##### Given information

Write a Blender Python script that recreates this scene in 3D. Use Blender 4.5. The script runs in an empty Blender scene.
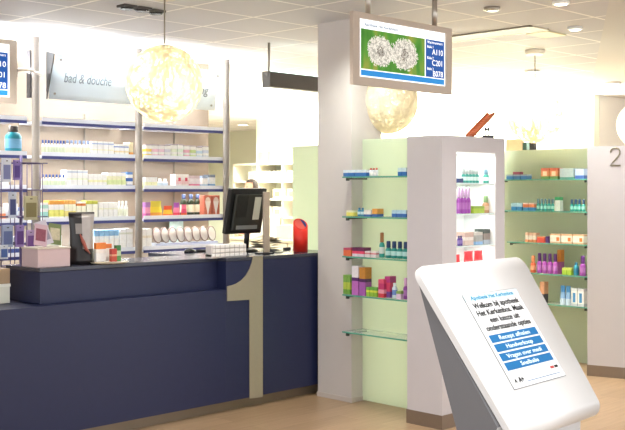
import bpy, bmesh, math, random
from mathutils import Vector, Matrix
random.seed(7)
R2=math.sqrt(2); F=1010.0; CXP=312.5; CYP=190.0; H=1.6
C=bpy.context.scene.collection
# ---------------------------------------------------------------- projection helpers (measuring the place)
def cam2w(X,Y,z): return Vector(((X+Y)/R2,(Y-X)/R2,z))
def on_y(px,py,y):
    r=(px-CXP)/F; d=y*R2/(1-r); return Vector((d*(1+r)/R2, y, H-(py-CYP)*d/F))
def on_x(px,py,x):
    r=(px-CXP)/F; d=x*R2/(1+r); return Vector((x, d*(1-r)/R2, H-(py-CYP)*d/F))
def on_z(px,py,z):
    r=(px-CXP)/F; d=(H-z)*F/(py-CYP); return cam2w(r*d,d,z)
def at_d(px,py,d): return cam2w((px-CXP)/F*d,d,H-(py-CYP)*d/F)
# ---------------------------------------------------------------- materials
MC={}
def srgb(c):
    if isinstance(c,str): c=[int(c[i:i+2],16) for i in (0,2,4)]
    return tuple(((v/255)/12.92 if v/255<=.04045 else ((v/255+.055)/1.055)**2.4) for v in c)
def mat(c,rough=.5,metal=0,em=0,trans=0,var=0,name=None,vs=40,alpha=1,coat=0):
    key=(str(c),rough,metal,em,trans,var,vs,alpha,coat)
    if key in MC: return MC[key]
    m=bpy.data.materials.new(name or 'paint'); m.use_nodes=True
    nt=m.node_tree; b=nt.nodes['Principled BSDF']; col=srgb(c)
    b.inputs['Base Color'].default_value=(*col,1); b.inputs['Roughness'].default_value=rough
    b.inputs['Metallic'].default_value=metal
    b.inputs['Transmission Weight'].default_value=trans
    b.inputs['Coat Weight'].default_value=coat
    b.inputs['Alpha'].default_value=alpha
    if em: b.inputs['Emission Color'].default_value=(*col,1); b.inputs['Emission Strength'].default_value=em
    if var:
        tc=nt.nodes.new('ShaderNodeTexCoord'); n=nt.nodes.new('ShaderNodeTexNoise'); n.inputs['Scale'].default_value=vs
        mx=nt.nodes.new('ShaderNodeMix'); mx.data_type='RGBA'
        mx.inputs[6].default_value=(*[v*(1-var) for v in col],1); mx.inputs[7].default_value=(*[min(1,v*(1+var)) for v in col],1)
        nt.links.new(tc.outputs['Object'],n.inputs['Vector']); nt.links.new(n.outputs['Fac'],mx.inputs[0]); nt.links.new(mx.outputs[2],b.inputs['Base Color'])
        if em: nt.links.new(mx.outputs[2],b.inputs['Emission Color'])
        bp=nt.nodes.new('ShaderNodeBump'); bp.inputs['Strength'].default_value=.05
        nt.links.new(n.outputs['Fac'],bp.inputs['Height']); nt.links.new(bp.outputs[0],b.inputs['Normal'])
    MC[key]=m; return m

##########

The exercise:
Pull out every line above that holds the word "scene".

Written reply:
Write a Blender Python script that recreates this scene in 3D. Use Blender 4.5. The script runs in an empty Blender scene.
C=bpy.context.scene.collection